§ **Stored data**:
☆ ☆ ☆

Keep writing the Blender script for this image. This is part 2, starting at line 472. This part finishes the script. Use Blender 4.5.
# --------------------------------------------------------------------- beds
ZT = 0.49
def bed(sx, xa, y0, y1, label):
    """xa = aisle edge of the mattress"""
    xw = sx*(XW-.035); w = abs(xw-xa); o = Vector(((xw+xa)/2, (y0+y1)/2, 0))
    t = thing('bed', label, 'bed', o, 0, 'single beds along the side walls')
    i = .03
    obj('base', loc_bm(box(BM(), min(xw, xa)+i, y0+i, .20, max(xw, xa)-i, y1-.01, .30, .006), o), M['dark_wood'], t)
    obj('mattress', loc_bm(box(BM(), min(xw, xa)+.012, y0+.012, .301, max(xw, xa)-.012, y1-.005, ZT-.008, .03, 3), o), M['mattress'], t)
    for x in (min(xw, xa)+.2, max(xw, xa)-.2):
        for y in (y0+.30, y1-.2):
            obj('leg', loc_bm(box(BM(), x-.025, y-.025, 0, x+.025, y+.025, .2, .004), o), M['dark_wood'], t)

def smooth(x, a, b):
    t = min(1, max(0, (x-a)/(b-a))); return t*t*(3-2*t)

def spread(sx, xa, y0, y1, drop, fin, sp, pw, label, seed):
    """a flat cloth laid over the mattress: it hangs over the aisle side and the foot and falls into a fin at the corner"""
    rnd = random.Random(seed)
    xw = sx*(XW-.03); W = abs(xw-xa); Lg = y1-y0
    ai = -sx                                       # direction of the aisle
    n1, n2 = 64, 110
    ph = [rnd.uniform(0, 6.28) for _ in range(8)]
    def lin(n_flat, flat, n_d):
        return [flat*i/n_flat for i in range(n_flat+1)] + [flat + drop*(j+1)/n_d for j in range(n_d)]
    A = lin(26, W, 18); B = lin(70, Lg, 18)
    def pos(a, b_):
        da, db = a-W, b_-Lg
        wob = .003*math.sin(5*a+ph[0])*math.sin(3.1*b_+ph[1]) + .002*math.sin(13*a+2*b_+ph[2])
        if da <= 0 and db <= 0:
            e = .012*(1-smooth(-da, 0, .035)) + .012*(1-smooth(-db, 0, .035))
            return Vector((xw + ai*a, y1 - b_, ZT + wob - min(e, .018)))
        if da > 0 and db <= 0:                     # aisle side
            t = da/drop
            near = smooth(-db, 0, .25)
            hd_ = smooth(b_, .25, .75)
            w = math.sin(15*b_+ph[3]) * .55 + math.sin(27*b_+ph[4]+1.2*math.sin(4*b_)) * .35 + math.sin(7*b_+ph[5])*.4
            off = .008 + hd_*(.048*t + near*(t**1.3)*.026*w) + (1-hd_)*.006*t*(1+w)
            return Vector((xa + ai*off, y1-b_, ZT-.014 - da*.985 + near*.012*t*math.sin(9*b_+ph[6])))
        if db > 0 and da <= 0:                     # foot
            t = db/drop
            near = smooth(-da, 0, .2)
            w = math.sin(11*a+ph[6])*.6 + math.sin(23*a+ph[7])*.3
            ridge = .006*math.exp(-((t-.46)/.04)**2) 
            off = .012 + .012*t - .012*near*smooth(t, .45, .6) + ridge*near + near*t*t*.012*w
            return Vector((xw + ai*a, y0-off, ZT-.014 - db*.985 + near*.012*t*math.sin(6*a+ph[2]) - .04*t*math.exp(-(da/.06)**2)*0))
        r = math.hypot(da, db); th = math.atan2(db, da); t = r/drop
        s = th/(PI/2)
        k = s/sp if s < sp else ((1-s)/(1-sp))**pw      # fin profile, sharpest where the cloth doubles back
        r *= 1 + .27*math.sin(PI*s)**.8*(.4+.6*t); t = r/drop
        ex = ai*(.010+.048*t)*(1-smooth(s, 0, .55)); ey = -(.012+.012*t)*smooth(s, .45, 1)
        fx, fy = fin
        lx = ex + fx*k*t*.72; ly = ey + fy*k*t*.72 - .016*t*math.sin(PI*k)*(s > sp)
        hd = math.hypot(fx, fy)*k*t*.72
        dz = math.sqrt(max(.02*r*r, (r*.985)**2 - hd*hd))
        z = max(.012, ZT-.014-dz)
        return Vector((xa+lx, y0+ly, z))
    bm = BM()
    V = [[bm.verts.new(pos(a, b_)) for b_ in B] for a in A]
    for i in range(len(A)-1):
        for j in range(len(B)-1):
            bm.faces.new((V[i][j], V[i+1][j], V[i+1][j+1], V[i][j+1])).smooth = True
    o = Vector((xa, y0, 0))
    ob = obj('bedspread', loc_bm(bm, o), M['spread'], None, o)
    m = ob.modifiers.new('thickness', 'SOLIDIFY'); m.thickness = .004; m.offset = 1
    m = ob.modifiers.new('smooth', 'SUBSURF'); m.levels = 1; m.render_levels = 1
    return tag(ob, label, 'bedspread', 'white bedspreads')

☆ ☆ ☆

§ **What the task asks**: Only the lines from the start of the data to the line holding "t = min(1, max(0, (x-a)/(b-a)));" are wanted; return them exactly, both ends included.

§ **Task answer**:
Keep writing the Blender script for this image. This is part 2, starting at line 472. This part finishes the script. Use Blender 4.5.
# --------------------------------------------------------------------- beds
ZT = 0.49
def bed(sx, xa, y0, y1, label):
    """xa = aisle edge of the mattress"""
    xw = sx*(XW-.035); w = abs(xw-xa); o = Vector(((xw+xa)/2, (y0+y1)/2, 0))
    t = thing('bed', label, 'bed', o, 0, 'single beds along the side walls')
    i = .03
    obj('base', loc_bm(box(BM(), min(xw, xa)+i, y0+i, .20, max(xw, xa)-i, y1-.01, .30, .006), o), M['dark_wood'], t)
    obj('mattress', loc_bm(box(BM(), min(xw, xa)+.012, y0+.012, .301, max(xw, xa)-.012, y1-.005, ZT-.008, .03, 3), o), M['mattress'], t)
    for x in (min(xw, xa)+.2, max(xw, xa)-.2):
        for y in (y0+.30, y1-.2):
            obj('leg', loc_bm(box(BM(), x-.025, y-.025, 0, x+.025, y+.025, .2, .004), o), M['dark_wood'], t)

def smooth(x, a, b):
    t = min(1, max(0, (x-a)/(b-a))); return t*t*(3-2*t)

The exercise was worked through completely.